Moody's Investors Service and Fitch Ratings talked to CMBS market players about the future of their respective rating methodologies at last week's Information Management Network European CMBS conference held in London.

Rating analysts admitted that changes had to be made, although they acknowledged that Europe was lucky that it was getting a chance to correct itself before things get out of control.

Andrew Currie, managing director at Fitch, said that just before the negative headlines erupted last year, the agency was asked to look at CMBS deals that had no triple-A value. "Thankfully, Europe didn't get to that level of aggressive deal structuring," he said. "But we were starting to see deals bordering on incompetent, and the market has saved itself by sitting down and reassessing where it's at."

Last year, the agencies began to see more loans with a story. Ifgenia Palimeri, team managing director at Moody's, said that these deals have more of an exposure to a sponsor's ability to fulfill the business plan, which makes them risky in the current environment.

Another problem that emerged is that investors were beginning to analyze CMBS deals as they would other ABS deals, which meant that the particulars such as underlying collateral, property value and tenants might not have been as significant to the analysis as they should have been. "The question you should ask is not whether the deal will default but will you receive your interest on principle on time," said Jerome Gatipon-Bachette, deputy head of CMBS Europe at Societe Generale.

The market also began to see a breakdown in the interaction between rating agencies and investors. "The calls we got became fewer and fewer over the past four years," Palimeri said. "We've not seen any calls in relation to deals partly because most deals performed well and investors were not concerned."

However, she said the surveillance was there, but for certain deals reporting was a problem, which had more to do with issuer inexperience in providing certain information. "Overall, where there is reporting, it could be improved, but we don't want investors leaving with an impression that the current level of reporting is creating a concern," she said.

Currie, on the other hand, was less optimistic and said that aside from the initial reporting provided to get a deal done - where banks are always the most forthcoming - disclosure in European CMBS is insufficient. "The system is immature and it can't support growth; servicers are not set up for the size of the market," he said. "We are working with very poor information."

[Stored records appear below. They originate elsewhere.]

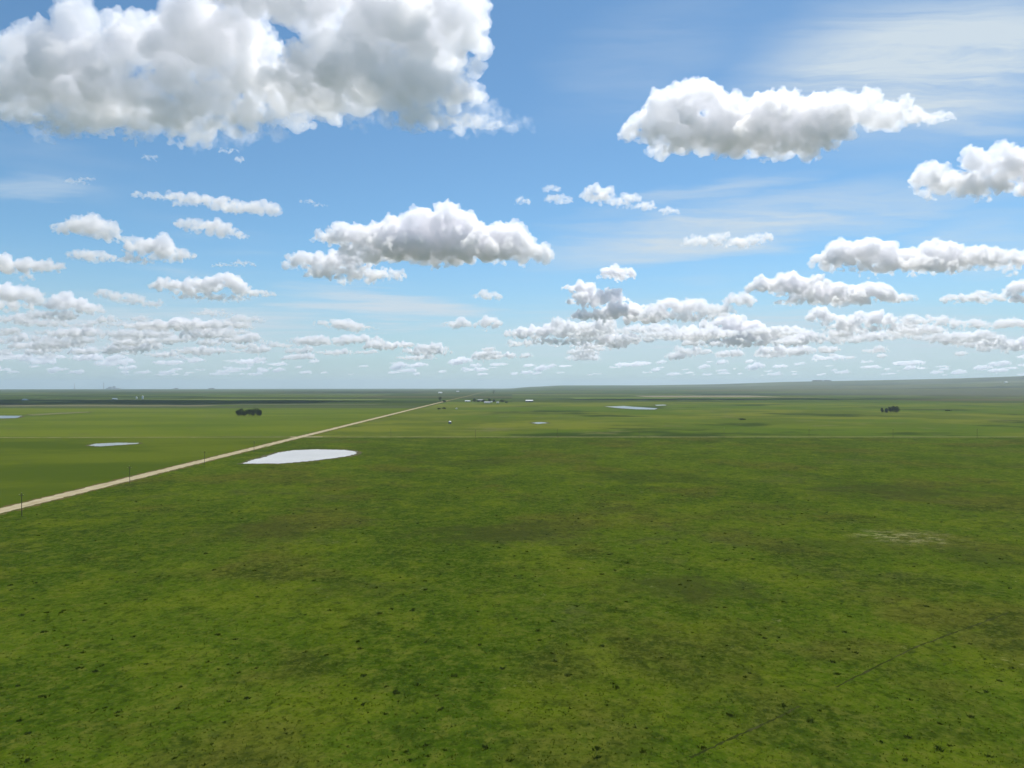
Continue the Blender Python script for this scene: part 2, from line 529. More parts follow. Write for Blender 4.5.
def leaf_material(name, c1, c2, scale=.15, tr=.25):
    m = bpy.data.materials.new(name)
    m.use_nodes = True
    N = Nodes(m.node_tree)
    Pp = N.n('ShaderNodeNewGeometry').outputs['Position']
    c = N.mix(N.ramp(N.noise(Pp, scale, 5.0, .65), .35, .65), c1, c2)
    bs = m.node_tree.nodes['Principled BSDF']
    m.node_tree.links.new(c, bs.inputs['Base Color'])
    bs.inputs['Roughness'].default_value = .7
    bs.inputs['Specular IOR Level'].default_value = 0.0
    t = N.n('ShaderNodeBsdfTranslucent', {0: c})
    mx = N.n('ShaderNodeMixShader', {0: tr, 1: bs.outputs[0], 2: t.outputs[0]})
    m.node_tree.links.new(mx.outputs[0], m.node_tree.nodes['Material Output'].inputs['Surface'])
    return m


m_grass = leaf_material('grass_blades', (.046, .070, .005), (.080, .100, .010), .12, .5)
m_brush = leaf_material('brush_leaves', (.030, .050, .006), (.052, .070, .010), .3, .5)
nr = np.random.default_rng(5)


def tufts(name, n, near, farr, hmin, hmax, spread, blades, mat, label, cat, clump=None):
    r = near + (farr - near) * nr.uniform(0, 1, n) ** 1.25
    a = nr.uniform(-.72, .72, n)
    x, y = r * np.sin(a), r * np.cos(a)
    if clump:
        f = np.sin(x / clump + 2 * np.sin(y / clump / 1.7)) * np.sin(y / clump * .8 + 2 * np.sin(x / clump / 2.3))
        keep = nr.uniform(-1, 1, n) < f + .1
        x, y = x[keep], y[keep]
    ok = np.abs(x - road_x(y)) > 9
    x, y = x[ok], y[ok]
    n = len(x)
    z = ground_z(x, y)
    h = hmin + (hmax - hmin) * nr.uniform(0, 1, n) ** 2.5
    verts = np.zeros((n, blades, 3, 3))
    for b in range(blades):
        ang = nr.uniform(0, 2 * math.pi, n)
        rad = spread * h * nr.uniform(.0, 1, n)
        bx, by = x + rad * np.cos(ang), y + rad * np.sin(ang)
        ph = nr.uniform(0, 2 * math.pi, n)
        w = h * nr.uniform(.25, .5, n)
        verts[:, b, 0] = np.stack([bx - w * np.cos(ph), by - w * np.sin(ph), z - .02], 1)
        verts[:, b, 1] = np.stack([bx + w * np.cos(ph), by + w * np.sin(ph), z - .02], 1)
        verts[:, b, 2] = np.stack([bx + rad * .5 * np.cos(ang), by + rad * .5 * np.sin(ang), z + h * nr.uniform(.5, 1, n)], 1)
    vv = verts.reshape(-1, 3)
    me = bpy.data.meshes.new(name)
    nf = len(vv) // 3
    me.vertices.add(len(vv))
    me.vertices.foreach_set('co', vv.ravel())
    me.loops.add(nf * 3)
    me.loops.foreach_set('vertex_index', np.arange(nf * 3))
    me.polygons.add(nf)
    me.polygons.foreach_set('loop_start', np.arange(nf) * 3)
    me.polygons.foreach_set('loop_total', np.full(nf, 3))
    me.update()
    me.materials.append(mat)
    o = link(bpy.data.objects.new(name, me))
    return tag(o, label, cat, kind='stuff')


tufts('grass', 100000, 90, 420, .08, .30, 1.5, 4, m_grass, 'short green pasture grass covering the near ground in tufts', 'grass')
tufts('undergrowth', 3000, 92, 420, .12, .48, 1.5, 26, m_brush, 'scattered dark low brush dotting the near pasture', 'brush', 9.0)

# ------------------------------------------------------------------ utility poles
m_pole = simple_mat('weathered_pole_wood', (.055, .042, .03), .85, 0, .3, 2.0)
m_porcelain = simple_mat('pale_insulator', (.42, .42, .40), .4, 0, .1, 3.0)
m_can = simple_mat('grey_paint', (.34, .35, .36), .5, 0, .1, 3.0)


def make_pole(h=10.6):
    t = thing('utility_pole', None, 'utility pole', (0, 0, 0))
    bm = bmesh.new()
    add_lathe(bm, [(.17, -.3), (.16, 0), (.14, h * .5), (.11, h - .1), (.1, h)], 10)
    bm_obj('pole', bm, m_pole, t, True)
    bm = bmesh.new()
    add_box(bm, -1.2, 1.2, -.20, -.09, h - 1.0, h - .86)
    add_tube(bm, (-.7, -.15, h - .95), (0, -.12, h - 1.6), .03, .03, 6)
    add_tube(bm, (.7, -.15, h - .95), (0, -.12, h - 1.6), .03, .03, 6)
    bm_obj('crossarm', bm, m_pole, t)
    for x, z in ((-1.05, h - .86), (1.05, h - .86), (0, h)):
        bm = bmesh.new()
        add_lathe(bm, [(.03, z), (.07, z + .06), (.05, z + .1), (.08, z + .15), (.04, z + .22)], 10, x, -.145 if x else 0)
        bm_obj('insulator', bm, m_porcelain, t, True)
    return t


def copy_tree(o, parent=None):
    c = o.copy()
    COL.objects.link(c)
    c.parent = parent
    for ch in [k for k in o.children]:
        copy_tree(ch, c)
    return c


pole0 = make_pole()
road_poles = [(22, 516, 'tall weathered utility pole nearest the left edge, standing right of the gravel road'),
              (130, 483.5, 'weathered utility pole beside the gravel road where it is widest apart from the pond'),
              (204.5, 464.8, 'utility pole beside the gravel road just left of the white pond'),
              (254, 452.8, 'utility pole beside the gravel road above the left tip of the white pond')]
used = False
for i, (px, py, lab) in enumerate(road_poles):
    o = pole0 if not used else copy_tree(pole0)
    used = True
    X, Y = at(px, py)
    o.location = (X, Y, GZ(X, Y))
    o.rotation_euler = (R(rng.uniform(-1.2, 1.2)), R(rng.uniform(-1.2, 1.2)), R(rng.uniform(-4, 4)))
    tag(o, lab, 'utility pole', 'utility poles along the gravel road')
ordn = ['first', 'second', 'third', 'fourth', 'fifth', 'sixth', 'seventh', 'eighth', 'ninth']
for i, px in enumerate((391, 475.5, 557.5, 639, 724, 809, 893, 977)):
    o = copy_tree(pole0)
    X, Y = at(px, 438.3)
    Y = TRACK_Y - 9
    X = (px - CX) / FPX * Y
    o.location = (X, Y, GZ(X, Y))
    o.rotation_euler = (R(rng.uniform(-1, 1)), R(rng.uniform(-1, 1)), R(90 + rng.uniform(-4, 4)))
    tag(o, ('utility pole beside the grass track, %s in the row going right from the crossroads' % ordn[i]), 'utility pole',
        'utility poles along the grass track')


# ------------------------------------------------------------------ trees
m_bark = simple_mat('bark', (.07, .055, .04), .9, 0, .3, 2.0)
m_leaf = leaf_material('tree_leaves', (.018, .032, .010), (.040, .060, .018), .35, .2)


def leaf_crown(rnd, h, w, nlobes=9, nleaf=900, low=.12):
    V, F = [], []
    lobes = []
    for k in range(nlobes):
        a = rnd.uniform(0, 2 * math.pi)
        rr = rnd.uniform(.0, .62) * w / 2
        z = rnd.uniform(low + .14, .84) * h
        r = rnd.uniform(.28, .44) * w * .62
        lobes.append((rr * math.cos(a), rr * math.sin(a), z, r, min(r, h * .26)))
    lobes.append((0, 0, h * .8, w * .25, h * .2))
    for k in range(nleaf):
        x, y, z, r, rz = rnd.choice(lobes)
        v = Vector((rnd.gauss(0, 1), rnd.gauss(0, 1), rnd.gauss(0, 1))).normalized() * rnd.uniform(.55, 1.05)
        c = Vector((x + v.x * r, y + v.y * r, max(h * low, z + v.z * rz)))
        s = rnd.uniform(.25, .55)
        M = Matrix.Rotation(rnd.uniform(0, 6.28), 3, 'Z') @ Matrix.Rotation(rnd.uniform(0, 3.14), 3, 'X')
        i = len(V)
        for q in ((-s, -s * .6, 0), (s, -s * .6, .1), (s * .8, s * .7, 0), (-s * .7, s * .6, .12)):
            V.append(tuple(c + M @ Vector(q)))
        F.append((i, i + 1, i + 2, i + 3))
    return V, F


def tree(px, py, hpx, wpx, label, group, name='tree', low=.12, dy_=0.0):
    X, Y = at(px, py)
    s = Y / FPX
    Y += dy_
    X = (px - CX) / FPX * Y
    rnd = random.Random(int(px * 31 + py * 7 + dy_))
    h, w = hpx * s, wpx * s * 1.45
    t = thing(name, label, 'tree', (X, Y, GZ(X, Y)), 0, group)
    bm = bmesh.new()
    add_tube(bm, (0, 0, -.3), (.1, 0, h * .35), h * .035, h * .025, 8)
    for k in range(5):
        a = k * 1.3 + rnd.uniform(0, .5)
        add_tube(bm, (.05, 0, h * (.18 + .04 * k)), (math.cos(a) * w * .28, math.sin(a) * w * .28, h * (.45 + .06 * k)), h * .015, h * .006, 6)
    bm_obj('trunk', bm, m_bark, t, True)
    V_, F_ = leaf_crown(rnd, h, w, 10, 1500 if h > 6 else 600, low)
    mesh_obj('crown', V_, F_, m_leaf, t)
    return t


GL = 'trees of the left grove'
for px, hp, wp, d, lab in ((238.0, 6.0, 6.5, 0, 'dense dark tree at the left end of the left grove'),
                           (241.5, 7.6, 6.0, 18, 'dark tree standing second from the left in the left grove'),
                           (245.0, 6.4, 6.0, -6, 'dark rounded tree left of the small gap in the left grove'),
                           (249.0, 6.6, 6.0, 14, 'dark tree right of the small gap in the left grove'),
                           (253.0, 7.0, 6.5, -4, 'dark tree standing third from the right in the left grove'),
                           (257.0, 7.9, 6.5, 12, 'tallest dark tree near the right end of the left grove'),
                           (260.0, 6.2, 5.0, 0, 'dark tree at the right end of the left grove')):
    tree(px, 416.2, hp, wp, lab, GL, dy_=d)
GR = 'trees of the right grove'
for px, hp, wp, d, lab in ((881.8, 5.0, 3.0, 0, 'small loose tree at the left end of the right grove'),
                           (886.6, 4.6, 3.6, -5, 'small round bush like tree in the middle of the right grove'),
                           (890.4, 5.6, 4.5, 10, 'dark tree at the left side of the right grove\'s dense clump'),
                           (893.5, 6.6, 5.0, 0, 'dark tree in the middle of the right grove\'s dense clump'),
                           (897.0, 6.6, 5.0, 6, 'dark tree at the right end of the right grove\'s dense clump')):
    tree(px, 412.6, hp, wp, lab, GR, low=.06, dy_=d)
GF = 'trees around the farmstead'
for px, py, hp, wp, lab in ((474.5, 402.2, 3.6, 3.6, 'dark farmstead tree beside the long white barn'),
                            (478.0, 402.6, 2.6, 3.2, 'low dark farmstead tree right of the barn side tree'),
                            (483.5, 402.4, 2.8, 3.6, 'dark farmstead tree before the first grey shed'),
                            (489.5, 401.9, 3.6, 3.8, 'tallest dark tree in the middle of the farmstead'),
                            (493.5, 402.2, 3.0, 3.0, 'dark farmstead tree between the grey house and the small white shed'),
                            (502.0, 402.4, 2.6, 4.5, 'broad low dark tree at the right end of the farmstead'),
                            (506.5, 403.0, 1.6, 3.2, 'last low bush like tree right of the farmstead')):
    tree(px, py, hp, wp, lab, GF)
tree(440.5, 401.4, 4.6, 3.6, 'lone dark tree by the far end of the gravel road', None)
tree(443.8, 402.0, 2.0, 4.0, 'low spreading tree right beside the lone roadside tree', None)
tree(439.0, 409.4, 1.3, 4.5, 'low dark bush in the field right of the gravel road', None, 'bush')
tree(444.0, 409.0, 1.6, 4.0, 'low green bush next to the field bush near the gravel road', None, 'bush')
tree(493.6, 394.2, 4.2, 3.2, 'distant blue green tree behind the farmstead', None)
tree(948.5, 411.0, 1.0, 5.0, 'flat dark thicket right of the right grove', None, 'bush')
tree(742.5, 419.8, 1.2, 7.0, 'flat dark thicket in the middle of the open range', None, 'bush')
for px, wp, hp, lab in ((176, 3.5, 1.5, 'left one of the two distant shelterbelt clumps on the left horizon'), (212, 5.0, 1.6, 'right one of the two distant shelterbelt clumps on the left horizon'),
                        (818, 10, 2.2, 'hazy block of trees on the crest of the right ridge'), (828, 7, 1.8, 'smaller hazy block of trees on the crest of the right ridge')):
    if px > 500:
        Yk = 14200.0
        X = (px - CX) / FPX * Yk
    else:
        Yk = 17000.0
        X = (px - CX) / FPX * Yk
    s = Yk / FPX
    rnd = random.Random(px)
    t = thing('tree_clump', lab, 'trees', (X, Yk, GZ(X, Yk) - 2), 0, None)
    V_, F_ = [], []
    for k in range(int(wp * 2.5)):
        v1, f1 = leaf_crown(rnd, hp * s * rnd.uniform(.3, .5), s * 1.6, 6, 60, .02)
        ox, oy = (k / (wp * 2.5) - .5) * wp * s, rnd.uniform(-60, 60)
        n0 = len(V_)
        c0 = [sum(v1[f[0]][i] for i in range(3)) for f in f1]
        V_ += [(ox + v[0] * 1.0, oy + v[1], v[2] * 1.6) for v in v1]
        F_ += [tuple(i + n0 for i in f) for f in f1]
    # leaves scaled up to whole crowns at this distance
    VV = []
    for f in F_:
        pts4 = [Vector(V_[i]) for i in f]
        c = sum(pts4, Vector()) / 4
        VV += [tuple(c + (p - c) * 14) for p in pts4]
    FF = [tuple(range(i * 4, i * 4 + 4)) for i in range(len(F_))]
    mesh_obj('crown', VV, FF, m_leaf, t)

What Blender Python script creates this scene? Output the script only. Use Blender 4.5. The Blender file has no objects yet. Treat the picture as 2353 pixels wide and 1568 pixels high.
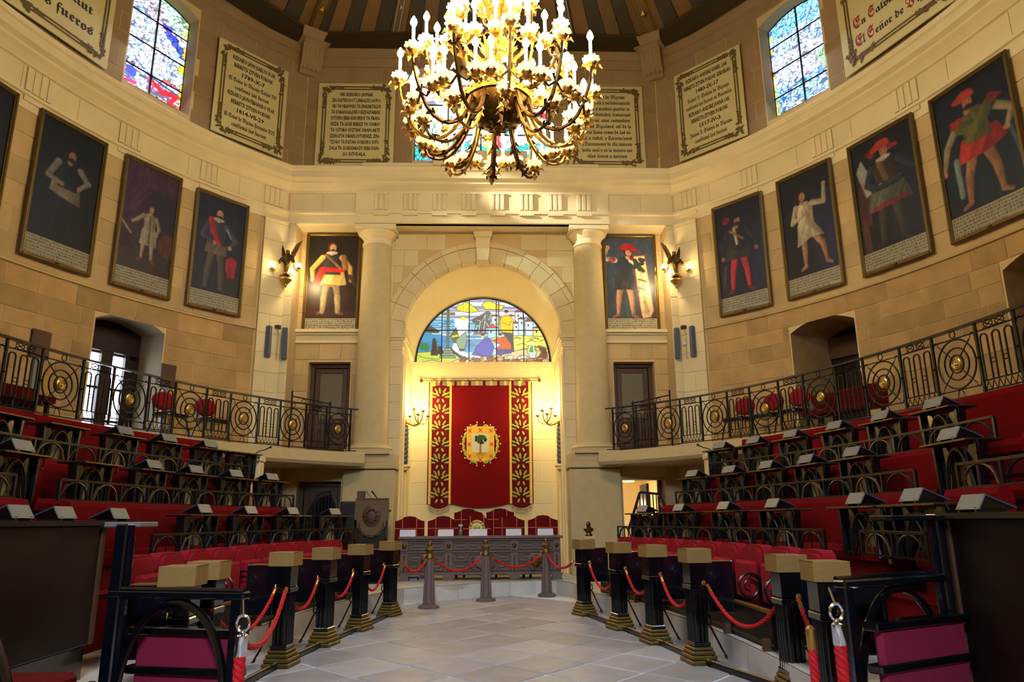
import bpy, math, random
import numpy as np
from mathutils import Vector, Matrix
random.seed(7); rng = np.random.default_rng(7)
SC = bpy.context.scene; COL = SC.collection
R = math.radians; PI = math.pi

# ---------------------------------------------------------------- camera
def setup_camera():
    p, y, r = R(13.85), R(2.0), R(-0.49)
    R0 = Vector((math.cos(y), -math.sin(y), 0)); F0 = Vector((math.sin(y), math.cos(y), 0)); Z = Vector((0, 0, 1))
    F = F0*math.cos(p) + Z*math.sin(p); U0 = -F0*math.sin(p) + Z*math.cos(p)
    Rc = R0*math.cos(r) + U0*math.sin(r); Uc = U0*math.cos(r) - R0*math.sin(r)
    cd = bpy.data.cameras.new('camera'); cam = bpy.data.objects.new('camera', cd); COL.objects.link(cam)
    m = Matrix((Rc, Uc, -F)).transposed().to_4x4(); m.translation = Vector((0.12, 0, 1.6)); cam.matrix_world = m
    cd.sensor_width = 36; cd.lens = 36*1673/2353; cd.clip_start = .05; cd.clip_end = 200
    SC.camera = cam
setup_camera()
SC.view_settings.view_transform = 'Standard'; SC.view_settings.look = 'None'
SC.view_settings.exposure = 0.25; SC.view_settings.gamma = 1.0; SC.view_settings.use_curve_mapping = False

# ---------------------------------------------------------------- world and large lights
w = bpy.data.worlds.new('world'); SC.world = w; w.use_nodes = True
w.node_tree.nodes['Background'].inputs[0].default_value = (.62, .74, 1, 1)
w.node_tree.nodes['Background'].inputs[1].default_value = 0.05
def light(kind, name, loc, power, col, size=.1, target=None, **k):
    d = bpy.data.lights.new(name, kind); d.energy = power; d.color = col
    if kind == 'AREA': d.size = size; d.shape = 'RECTANGLE'; d.size_y = k.get('size_y', size)
    else: d.shadow_soft_size = size
    if kind == 'SPOT': d.spot_size = R(k.get('angle', 30)); d.spot_blend = k.get('blend', .5)
    o = bpy.data.objects.new(name, d); COL.objects.link(o); o.location = loc
    if target is not None: o.rotation_euler = (Vector(target)-Vector(loc)).to_track_quat('-Z', 'Y').to_euler()
    return o
WARM = (1, .80, .46); DAY = (.62, .78, 1)
# daylight through the stained windows of the two long walls and an assumed rear one
for s in (-1, 1):
    light('AREA', 'window_daylight', (s*7.3, 15.0, 12.5), 50, DAY, 1.3, (0, 9, 1), size_y=2.2)
    light('AREA', 'window_daylight', (s*8.9, 9.3, 12.5), 50 if s < 0 else 110, DAY, 1.3, (0, 8, 1), size_y=2.2)  # from an assumed out-of-frame window on each long wall, added for daylight
light('AREA', 'window_daylight', (0, -3.9, 8.0), 380, DAY, 2.2, (0, 11.5, 0), size_y=2.6).data.spread = R(75)  # unseen rear source added for the cool floor, spread narrowed towards it
light('SPOT', 'assumed_patch_spot', (-7.1, 15.3, 12.7), 11000, (1, .97, .88), .12, (1.75, 18.3, 9.75), angle=9, blend=.9)  # assumed spot lamp, added to lay a bright patch on the frieze
light('SPOT', 'assumed_patch_spot', (-7.1, 15.0, 12.0), 2600, (.75, 1, .85), .12, (1.55, 19.0, 8.3), angle=9, blend=1)  # assumed second spot, added for the greenish patch on the voussoirs

# ---------------------------------------------------------------- helpers
def lin(c):
    return tuple(((v/255)/12.92 if v/255 <= .04045 else ((v/255+.055)/1.055)**2.4) for v in c)
MATS = {}
def mat(name, rgb, rough=.6, metal=0, var=0, noise=0, nscale=3, bump=0, bscale=30, spec=.4, emit=0, ecol=None, attr=False, coat=0, stretch=None):
    if name in MATS: return MATS[name]
    m = bpy.data.materials.new(name); m.use_nodes = True; nt = m.node_tree; N = nt.nodes; Lk = nt.links
    b = N['Principled BSDF']
    b.inputs['Roughness'].default_value = rough; b.inputs['Metallic'].default_value = metal
    b.inputs['Specular IOR Level'].default_value = spec; b.inputs['Coat Weight'].default_value = coat
    c = lin(rgb) + (1,)
    b.inputs['Base Color'].default_value = c
    src = None
    if attr:
        a = N.new('ShaderNodeAttribute'); a.attribute_name = 'paint'; src = a.outputs['Color']
    tc = N.new('ShaderNodeTexCoord')
    vec = tc.outputs['Object']
    if stretch:
        mp = N.new('ShaderNodeMapping'); mp.inputs['Scale'].default_value = stretch; Lk.new(vec, mp.inputs['Vector']); vec = mp.outputs[0]
    if var or noise:
        h = N.new('ShaderNodeHueSaturation')
        if src: Lk.new(src, h.inputs['Color'])
        else: h.inputs['Color'].default_value = c
        val = None
        def madd(x, k):
            mm = N.new('ShaderNodeMath'); mm.operation = 'MULTIPLY_ADD'; Lk.new(x, mm.inputs[0])
            mm.inputs[1].default_value = k; mm.inputs[2].default_value = -k/2; return mm.outputs[0]
        outs = []
        if var:
            oi = N.new('ShaderNodeObjectInfo'); outs.append(madd(oi.outputs['Random'], var))
        if noise:
            nz = N.new('ShaderNodeTexNoise'); nz.inputs['Scale'].default_value = nscale; nz.inputs['Detail'].default_value = 5
            Lk.new(vec, nz.inputs['Vector']); outs.append(madd(nz.outputs['Fac'], noise*2))
        ad = N.new('ShaderNodeMath'); ad.operation = 'ADD'; ad.inputs[0].default_value = 1; Lk.new(outs[0], ad.inputs[1]); o = ad.outputs[0]
        if len(outs) > 1:
            a2 = N.new('ShaderNodeMath'); a2.operation = 'ADD'; Lk.new(o, a2.inputs[0]); Lk.new(outs[1], a2.inputs[1]); o = a2.outputs[0]
        Lk.new(o, h.inputs['Value']); src = h.outputs['Color']
    if src: Lk.new(src, b.inputs['Base Color'])
    if bump:
        nb = N.new('ShaderNodeTexNoise'); nb.inputs['Scale'].default_value = bscale; nb.inputs['Detail'].default_value = 4; Lk.new(vec, nb.inputs['Vector'])
        bp = N.new('ShaderNodeBump'); bp.inputs['Strength'].default_value = bump; bp.inputs['Distance'].default_value = .02
        Lk.new(nb.outputs['Fac'], bp.inputs['Height']); Lk.new(bp.outputs[0], b.inputs['Normal'])
    if emit:
        b.inputs['Emission Strength'].default_value = emit
        if attr: Lk.new(src, b.inputs['Emission Color']); b.inputs['Base Color'].default_value = (.02, .02, .02, 1); [Lk.remove(l) for l in list(b.inputs['Base Color'].links)]
        else: b.inputs['Emission Color'].default_value = lin(ecol or rgb) + (1,)
    MATS[name] = m; return m

STONE = mat('ashlar_stone', (180, 152, 104), .85, var=.20, noise=.18, nscale=2.2, bump=.25, bscale=18)
STONE_ROUGH = mat('rough_stone', (164, 132, 84), .9, var=.40, noise=.34, nscale=2.5, bump=.45, bscale=12)
STONE_UP = mat('upper_stone', (142, 116, 80), .88, var=.16, noise=.16, nscale=2.0, bump=.2, bscale=16)
STONE_LIGHT = mat('pale_stone', (208, 190, 146), .8, var=.07, noise=.12, nscale=1.8, bump=.12, bscale=22)
STONE_COL = mat('column_stone', (182, 162, 116), .85, noise=.10, nscale=6, bump=.12, bscale=60)
MORTAR = mat('mortar', (196, 168, 118), .95, noise=.1)
PLASTER = mat('niche_plaster', (228, 206, 146), .8, noise=.1, nscale=1.5)
NICHE_SHADED = mat('niche_shaded_stone', (112, 98, 74), .9, noise=.2, nscale=3)  # left niche's dimness is put into this greyer, darker stone colour
MARBLE = mat('grey_marble', (190, 186, 178), .5, noise=.15, nscale=5)
FLAG = mat('flagstone', (156, 152, 152), .42, var=.42, noise=.3, nscale=3, bump=.15, bscale=14)
GROUT = mat('floor_joint', (226, 226, 230), .6, noise=.15)
CARPET = mat('red_carpet', (108, 5, 8), .95, noise=.15, nscale=9, bump=.3, bscale=120, spec=.1)
VELVET = mat('red_velvet', (138, 10, 26), .85, var=.12, noise=.14, nscale=6, bump=.2, bscale=90, spec=.2)
VELVET_D = mat('dark_red_velvet', (96, 10, 10), .9, noise=.14, nscale=6, spec=.15)
IRON = mat('black_iron', (14, 15, 16), .28, metal=.2, spec=.6, noise=.3, nscale=20)
IRON_G = mat('green_black_iron', (26, 28, 20), .35, metal=.6, spec=.6, noise=.35, nscale=16)
BLACK = mat('black_lacquer', (7, 8, 10), .14, spec=.6, coat=.3)
NAVY = mat('blue_black_lacquer', (7, 11, 18), .15, spec=.7, coat=.4)
BRASS = mat('brass', (190, 158, 84), .34, metal=1)
BRASS_D = mat('aged_brass', (112, 92, 44), .4, metal=.85, noise=.35, nscale=12, bump=.2, bscale=40)
GOLD = mat('gilded_bronze', (206, 168, 88), .34, metal=1, noise=.3, nscale=25, bump=.25, bscale=50)
BRONZE = mat('dark_bronze', (96, 70, 30), .36, metal=.9, noise=.4, nscale=20)
CHROME = mat('chrome', (225, 225, 230), .12, metal=1)
WOOD = mat('oak_block', (136, 104, 52), .55, var=.16, noise=.2, nscale=6, stretch=(3, 3, 22))
WOOD_D = mat('dark_wood', (30, 18, 9), .4, noise=.4, nscale=5, stretch=(2, 2, 14), spec=.3)
WOOD_M = mat('brown_wood', (74, 46, 24), .5, noise=.35, nscale=5, stretch=(2, 2, 16))
WOOD_DESK = mat('carved_oak', (98, 78, 68), .42, noise=.25, nscale=7, stretch=(10, 2, 2), bump=.1)
ROOF_A = mat('roof_board_light', (104, 74, 28), .6, var=.3, noise=.25, nscale=3, stretch=(1, 1, 1))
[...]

An issue that servicers face is the enforcement of covenants. Currie said that servicers often feel they have little recourse to get borrowers to come forth with information, adding that enforcement through aggressive measures might lead to legal repercussions.

"The information is available but that information from day one is very different from what you see down the line, and that is a calculation problem," Palimeri said. "We need more consistency."

If the CMBS market is to stage a comeback, the rating agencies have to make adjustments. Greenberg suggested that a shortlist of things that have to be addressed immediately be created. He expects this list to contain the types and consistency of data available. "The rating agencies have access to servicers and investors, and they have to bridge the gap," he said.

Palimeri said that two years ago Moody's adjusted its haircuts on valuations higher because of concerns about where prices were headed. "It's not really changing the methodology, but it was more of an adjustment," she said.

Meanwhile, Currie said that Fitch now has more resources available to work toward better surveillance, but he said that investors, even during these troubled times, have not been communicating regularly. "It's ultimately up to us to find a better way of communicating our views," he said.

Both Currie and Palimeri stressed the importance of investors needing to understand what they are buying and what the potential rating sensitivities could be. "It's all about transparency," Currie said. "Make sure the investor knows what the rating means because with limited time to look at a deal you have to rely on third-party opinions, but make sure you know what that criteria means and that it's a risk you are comfortable taking."